Jelang waktu istirahat siang, Fahri menghentikan rapat sementara untuk menggelar lobi-lobi di ruang belakang rapat paripurna. Berdasarkan pantauan era.id, lobi yang dilakukan DPR berlangsung selama 15 menit dan rapat dibuka kembali pukul 12.19 WIB.
Usai lobi, Wakil Ketua Komisi III Erma Suryani Ranik menyampaikan laporan terhadap pembahasan hingga keputusan tingkat I terkait RUU PAS. Erma menyebutkan, pihaknya setuju dengan penundaan pengesahan RUU PAS.
“Mendengar laporan Bu Erma kita sangat terkesan, terharu dan hadir kembali lah akal sehat di ruang publik kita ini.
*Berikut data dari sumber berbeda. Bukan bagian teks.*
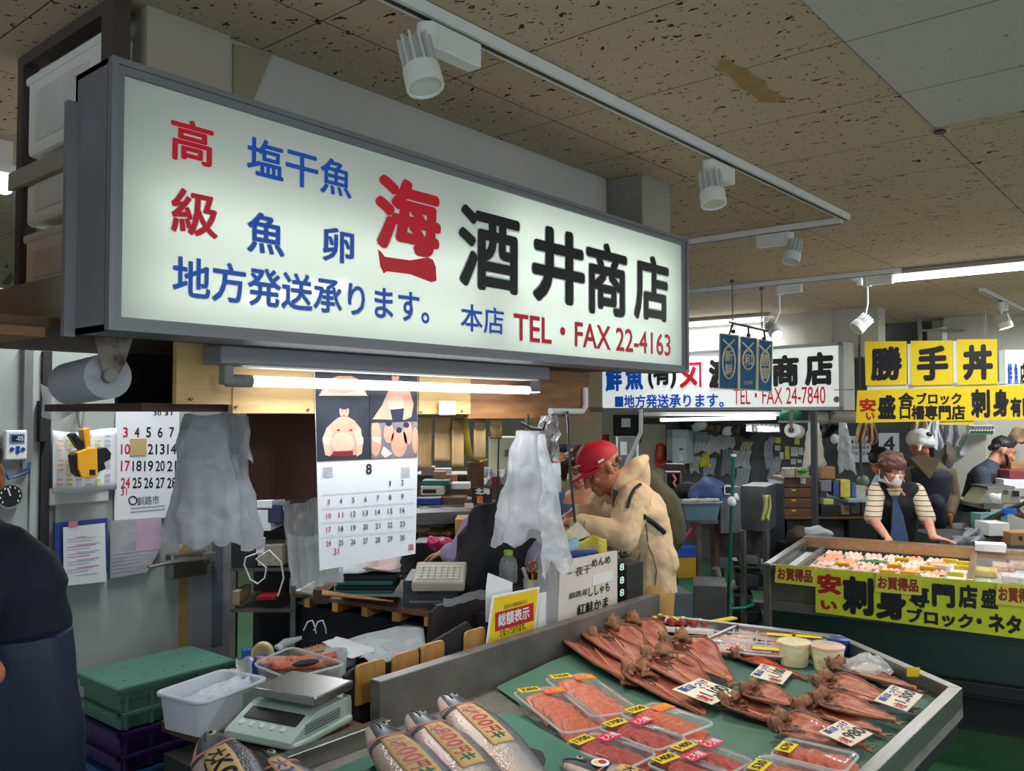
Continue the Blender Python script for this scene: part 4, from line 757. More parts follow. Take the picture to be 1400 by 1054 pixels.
w = MB(); w.grid(lambda a,b: ay(785+45*a, 735+4*math.sin(8*a)+24*b,1.88+.03*math.sin(5*a)), 12, 8); w.jit(.008,30); w.build('yellow_envelope', M('translucent_yellow', (206,190,70), .45, 0, .15, 8), label='crumpled yellow plastic envelope on the files', cat='envelope', solid=.002)
w = MB(); w.poly([ay(u,v,1.92) for u,v in ((760,738),(790,713),(808,732),(790,738),(764,744))],(0,.003,0)); w.build('paper_sheet', M('printed_cream_paper', (214,208,180), .7, 0, .1, 30), label='printed sheet sticking up behind the yellow envelope', cat='paper')
w = MB(); w.grid(lambda a,b: ay(780+45*a,750-6*a+8*b,1.855+.02*b),8,4); w.build('clear_holder', film, label='clear plastic holder lying along the blue file', cat='holder', solid=.001)
# black device with green digits
q0, q1 = ay(846,840,1.9), ay(868,762,1.9); t = T('control_box', 'small black control box with green digits beside the hand lettered board', 'device', (q0.x,1.9,q0.z)); w = MB().box(q0.x,q1.x,1.86,1.98,q0.z-.02,q1.z-.01); w.build('case', M('dirty_black_case', (44,42,38), .5, 0, .4, 30), t, bevel=.004)
for v in (775,793,810): w = MB(); text(w, pl_y(1.86), '8', 847,v-4,853,v+4,.02,.001); w.build('digit', green_led, t, 'green lit digit')
w = MB(); w.tube([ay(u,v,1.87) for u,v in ((850,768),(858,780),(868,800),(870,820),(868,838),(855,846))],.004,6); w.build('power_cord', black, label='black power cord curling down beside the control box', cat='cord')
w = MB(); w.blob(ay(852,757,1.92),(.03,.02,.012)); w.jit(.012,50); w.build('black_plug_bundle', black, label='black tangled plugs on top of the control box', cat='plug')
# cash register, folders, pallet bench
zr = .86; r0, r1 = at(552,795,3.3), at(625,795,3.3); t = T('cash_register', 'grey cash register drawer with a beige keypad on top', 'cash register', at(588,830,3.3)); P = facing(588,830,3.3)
w = MB(); w.on(P,551,794,624,834,-.26); w.build('drawer_case', M('slate_grey_metal', (62,70,82), .5, 0, .08), t, bevel=.006); w = MB(); w.on(P,560,821,612,824,.004); w.build('drawer_handle', steel, t); w = MB(); w.on(P,570,805,590,812,.003); w.build('lock_plate', black, t)
kb = at(598,781,3.33); Pk = Plane(kb,RT,(fwd*.95+V((0,0,.22)))); w = MB(); w.pbox(Pk.p(-.09,-.10,0),Pk.ex*.20,Pk.ey*.20,-Pk.n*.04); w.build('keypad_case', M('beige_plastic', (186,182,160), .5, 0, .04), t, bevel=.008)
k_ = M('pale_grey_key', (204,202,190), .5)
for i in range(7):
    for j in range(5): w = MB(); w.pbox(Pk.p(-.075+.024*i,-.075+.026*j,.0),Pk.ex*.018,Pk.ey*.018,Pk.n*.004); w.build('key', k_, t)
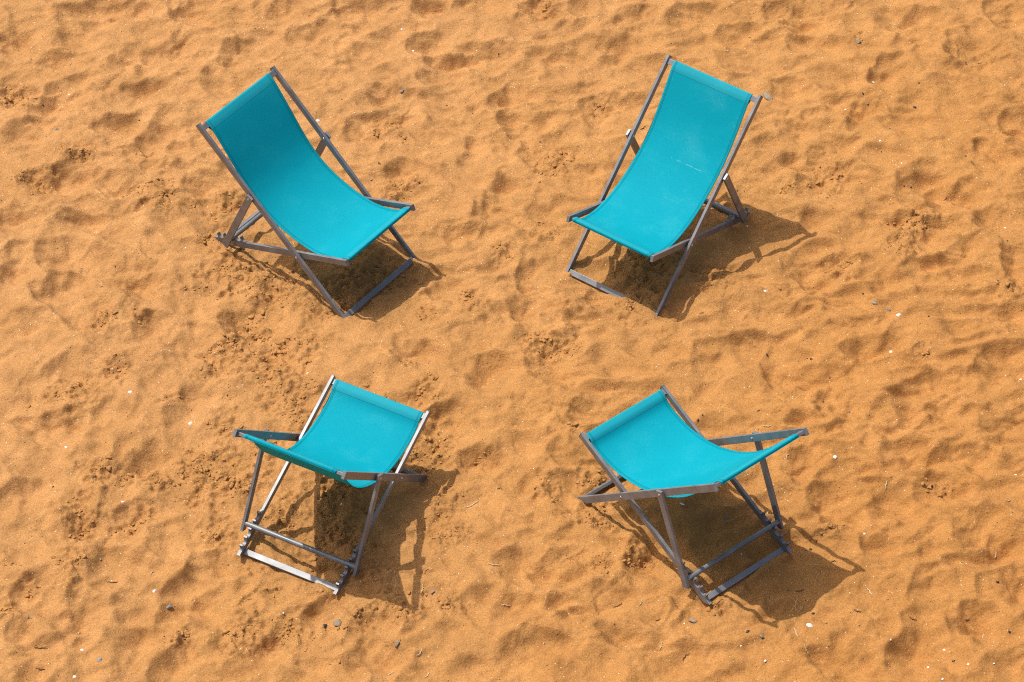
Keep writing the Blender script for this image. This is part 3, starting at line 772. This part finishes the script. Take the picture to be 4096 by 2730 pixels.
    me2 = strip_mesh([np.array(q) + np.array([up.y, up.z]) for q in loop], HW - 0.001, 0.0014, 20, None)
    link('sleeve', me2, mc, cv, smooth=True)
    lb = [(0.3535, -0.0080), (0.343, -0.0112), (0.323, -0.0110), (0.311, -0.0080)]
    pb = [b * q[0] + bn * q[1] for q in lb]
    tgt = path2[-3]
    loop = pb + [tgt - bn * 0.0032, path2[-4] - bn * 0.0026]
    me3 = strip_mesh([np.array(q) + np.array([up.y, up.z]) for q in loop], HW - 0.001, 0.0014, 20, None)
    link('sleeve', me3, mc, cv, smooth=True)
    return root
for key in ('TL', 'TR', 'BL', 'BR'): make_chair(key)

# ------------------------------------------------------------------ crumbs of damp sand: uncountable, one object
def ico(sub):
    bm = bmesh.new(); bmesh.ops.create_icosphere(bm, subdivisions=sub, radius=1.0)
    v = np.array([x.co[:] for x in bm.verts]); f = np.array([[w.index for w in q.verts] for q in bm.faces]); bm.free()
    return v, f
def chop(sub, seed, n=8):
    v, f = ico(sub); r = np.random.RandomState(seed)
    for _ in range(n):
        q = r.randn(3); q /= np.linalg.norm(q); o = r.uniform(0.5, 0.85)
        v = v - np.outer(np.clip(v @ q - o, 0, None), q)
    return v * (1 + 0.06 * r.randn(len(v), 1)), f
def clods():
    small = [chop(1, 20 + k, 4) for k in range(5)]; large = [chop(2, 40 + k, 9) for k in range(6)]
    items = []
    for px, py, r in CRUMBS:
        n = int((r / 100.0) ** 2 * 60) + 6
        cl = [(px + random.gauss(0, r * 0.5), py + random.gauss(0, r * 0.4)) for _ in range(max(2, n // 7))]
        for _ in range(n):
            cx, cy = random.choice(cl)
            items.append((cx + random.gauss(0, r * 0.20), cy + random.gauss(0, r * 0.14), min(0.014, 0.0028 + random.expovariate(1 / 0.0026))))
    for _, line_ in LEDGES:
        for _ in range(9):
            k = random.randrange(len(line_) - 1); t = random.random()
            items.append((line_[k][0] * (1 - t) + line_[k + 1][0] * t + random.gauss(4, 7), line_[k][1] * (1 - t) + line_[k + 1][1] * t + random.gauss(6, 6), random.uniform(0.003, 0.009)))
    for _ in range(520):
        items.append((random.uniform(-20, 4116), random.uniform(-20, 2750), min(0.008, 0.0018 + random.expovariate(1 / 0.0012))))
    V, F, off = [], [], 0
    for px, py, s in items:
        x, y = at(px, py); z = sample(x, y)
        v, f = random.choice(small) if s < 0.0055 else random.choice(large)
        th = random.uniform(0, 6.28); ct, st = math.cos(th), math.sin(th)
        q = v * np.array([s * random.uniform(1.0, 1.9), s, s * random.uniform(0.6, 1.0)])
        q = np.stack([q[:, 0] * ct - q[:, 1] * st, q[:, 0] * st + q[:, 1] * ct, q[:, 2]], 1) + np.array([x, y, z + s * 0.05])
        V.append(q); F.append(f + off); off += len(v)
    me = mesh_np('sand_clods', np.concatenate(V), np.concatenate(F))
    tag(link('sand_clods', me, M_CLOD), kind='stuff')
clods()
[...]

Sebab yang terdengar yang jalan-jalan ke mal itu, saya enggak tahu juga siapa yang buat karangan jalan-jalan di mal didapimpingi, bisa cuti dan sebagainya,” ucap Fahri.
Di akhir rapat, Fahri kembali meminta persetujuan anggota dewan, pemerintah, dan fraksi-fraksi terkait dengan prosedur pengesahan RUU PAS sesuai dengan tata tertib.
“Saya juga mengulangi kembali bahwa untuk sampai paripurna tingkat I di komisi masing-masing atau pansus, telah melalui jalan yang panjang dan berliku. Tetapi tadi ada lobi yang mengusulkan agar kita menunda pengambilan keputusan terhadap rancangan UU ini, atau menunda RUU tentang Pemasyarakatan itu. Itulah usulnya yang tadi diterima. Karena itu saya tanya kepada seluruh anggota paripurna DPR . Apakah kita dapat menyetujui usulan penundaan itu?,” tanya Fahri.
Semua yang hadir di dalam rapat paripurna siang ini menyetujui RUU PAS untuk ditunda pengesahannya. Namun, sayangnya tidak diungkap secara jelas, hingga kapan penundaan itu dilakukan.
“Baik, sudah diketok. Karena itu selanjutnya bapak Menkumhan untuk tidak menyampaikan lagi, karena tadi surat presiden sudah kita bahas di rapat lobi” ucap Fahri.
Seperti diketahui, RUU PAS menjadi salah satu RUU yang mendapat penolakan keras dari publik. Tidak hanya UU KPK hasil revisi yang dianggap menguntungkan koruptor, melalui RUU ini DPR dinilai sedang menggelontorkan cara lain untuk memberikan kesejahteraan bagi narapidana korupsi.
Lewat Revisi Undang-undang Nomor 12/1995 tentang Pemasyarakatan atau RUU PAS, DPR ingin memberikan keringanan kepada narapidana korupsi yang sedang menjalani masa tahanan. Hal itu bisa dilihat dalam penerapan Pasal 9 dan 10 RUU PAS dengan frasa memberikan hak rekreasi dan cuti bersyarat kepada napi. Bila diterjemahkan, maka semua narapidana tanpa ada pengecualian termasuk napi koruptor.
Direktur Eksekutif ICJR Anggara menjelaskan, kalau frasa cuti dan rekreasi dalam pasal itu bisa saja disalah gunakan. Belum lagi DPR yang tidak menjelaskan secara detail turunan pasal bagi warga binaan di rumah tahanan.
“Tapi problem-nya kan mekanisme pengawasannya yang belum jelas. Itu nanti dapat dimanfaatkan secara tidak bertanggungjawab oleh banyak orang. Terutama orang-orang yang punya power politik ekonomi,” ucapnya, saat dihubungi era.id, di Jakarta, Jumat (20/9).